Working Worlds 2012

Living or Striving

(Lina Dinkla, curator)

Even if the visibility of factories in our cities, work on the conveyor belt, labor struggles and the resultant self-perception of a class may belong to a different era: striving for productivity, efficiency and optimization is not only the fundamental precondition for the existence and success of industrial societies, but even more so for service societies. The fact that workers streaming into and out of factories have become a rare sight at least in E urope does not at all mean that this work has disappeared or that the optimized procedures of depersonalized labor are not to be found just as well in front of computer screens and in conference rooms.

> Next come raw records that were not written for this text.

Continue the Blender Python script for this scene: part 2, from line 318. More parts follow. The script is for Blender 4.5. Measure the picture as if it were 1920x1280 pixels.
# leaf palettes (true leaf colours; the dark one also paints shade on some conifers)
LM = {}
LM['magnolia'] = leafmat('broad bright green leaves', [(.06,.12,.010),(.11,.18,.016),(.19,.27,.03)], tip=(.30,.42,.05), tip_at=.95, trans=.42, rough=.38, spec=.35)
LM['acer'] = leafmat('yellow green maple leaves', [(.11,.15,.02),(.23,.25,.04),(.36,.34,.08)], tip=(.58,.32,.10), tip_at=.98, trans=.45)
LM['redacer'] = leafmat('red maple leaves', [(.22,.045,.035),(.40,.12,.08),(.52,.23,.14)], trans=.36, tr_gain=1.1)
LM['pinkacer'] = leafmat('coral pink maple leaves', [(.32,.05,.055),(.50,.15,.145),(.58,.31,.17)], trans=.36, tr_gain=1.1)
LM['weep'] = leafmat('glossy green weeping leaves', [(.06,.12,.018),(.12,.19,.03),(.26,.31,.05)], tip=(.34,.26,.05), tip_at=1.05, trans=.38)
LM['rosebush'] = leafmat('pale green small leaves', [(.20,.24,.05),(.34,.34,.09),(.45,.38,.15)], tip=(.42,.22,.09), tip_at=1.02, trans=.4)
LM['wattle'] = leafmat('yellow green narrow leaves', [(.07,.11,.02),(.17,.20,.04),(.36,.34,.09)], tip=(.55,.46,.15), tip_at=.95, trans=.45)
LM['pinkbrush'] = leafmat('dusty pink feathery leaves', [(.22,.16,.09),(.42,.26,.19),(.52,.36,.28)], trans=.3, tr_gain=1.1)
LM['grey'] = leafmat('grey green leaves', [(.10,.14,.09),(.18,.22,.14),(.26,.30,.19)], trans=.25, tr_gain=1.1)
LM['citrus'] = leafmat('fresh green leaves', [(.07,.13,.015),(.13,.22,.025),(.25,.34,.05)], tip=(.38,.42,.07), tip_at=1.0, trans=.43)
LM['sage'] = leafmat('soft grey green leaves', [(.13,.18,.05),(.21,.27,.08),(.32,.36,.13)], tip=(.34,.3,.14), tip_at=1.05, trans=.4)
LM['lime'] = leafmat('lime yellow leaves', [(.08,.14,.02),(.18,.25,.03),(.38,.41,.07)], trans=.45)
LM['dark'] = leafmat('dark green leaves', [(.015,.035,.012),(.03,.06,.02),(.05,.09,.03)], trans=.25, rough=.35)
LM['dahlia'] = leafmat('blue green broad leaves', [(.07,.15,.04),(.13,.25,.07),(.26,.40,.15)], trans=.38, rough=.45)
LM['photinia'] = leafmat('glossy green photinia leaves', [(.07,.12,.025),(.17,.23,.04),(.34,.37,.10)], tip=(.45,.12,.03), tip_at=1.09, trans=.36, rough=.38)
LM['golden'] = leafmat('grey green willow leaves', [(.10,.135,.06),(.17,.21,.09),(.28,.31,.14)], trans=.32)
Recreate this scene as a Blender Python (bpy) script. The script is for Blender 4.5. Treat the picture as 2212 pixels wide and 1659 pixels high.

Five films arch from the external to the internal conditions that make up this world of mass workplaces in the 21st century, places that have truly divested themselves of all romantic notions. It is a striving that is already to be called manic, the devotion with which entire professions now seek to optimize work processes, how cleverly one deals with one’s employees as an indicator of success, and how all of that is subjected to one’s own eternal faith in growth. There are images of decadent mass production – from food to rubbish – of obscene wastefulness, destruction and deliberate (because legally permitted) exploitation.

In Work Hard – Play Hard, Carmen Losmann focuses on the wholly abstract maximization of corporate profit in her consideration of interior architecture in corporations, where employees are motivated to more “performance” in assessment centers and software is used to keep the corporation’s “human capital” under surveillance.

Similarly dissociated, the film essay Futures Market touches on the actual work as such only peripherally. Mercedes Alvarez goes primarily to where desires are to be aroused with objects and profit made with illusions: real estate and investment trade fairs, where buildings function solely as speculation surfaces, as a result of which entire districts in Spain are decaying, filled with dead write-off objects.

The transformation of landscapes through the sheer amount of production can also be appraised in San Agustin – Low Tide in the Plastic Sea. The largest contiguous area of fruit and vegetable plantations is located in Almería. It seems to stretch all the way to the horizon, like a single plastic tarp, but for the three filmmakers, this is only a marginal aspect. They approach the conjunctions of this “agriculture” in multiple chapters and through their protagonists. Doing this, they only first grasped the complex extents of their film subject in the course of shooting. In Staff Entrance Manuela Frésil also focuses primarily on the protagonists. O n this basis, she traces the completely dehumanized activities that are carried out in a meat factory.

Even further down, at the very last end of the chain of exploitation – or perhaps already at a new beginning – there are the seven protagonists of Raw Material. Christos Karakepelis filmed several metal collectors in Athens over a longer period of time, thus contributing the most topical film of the series.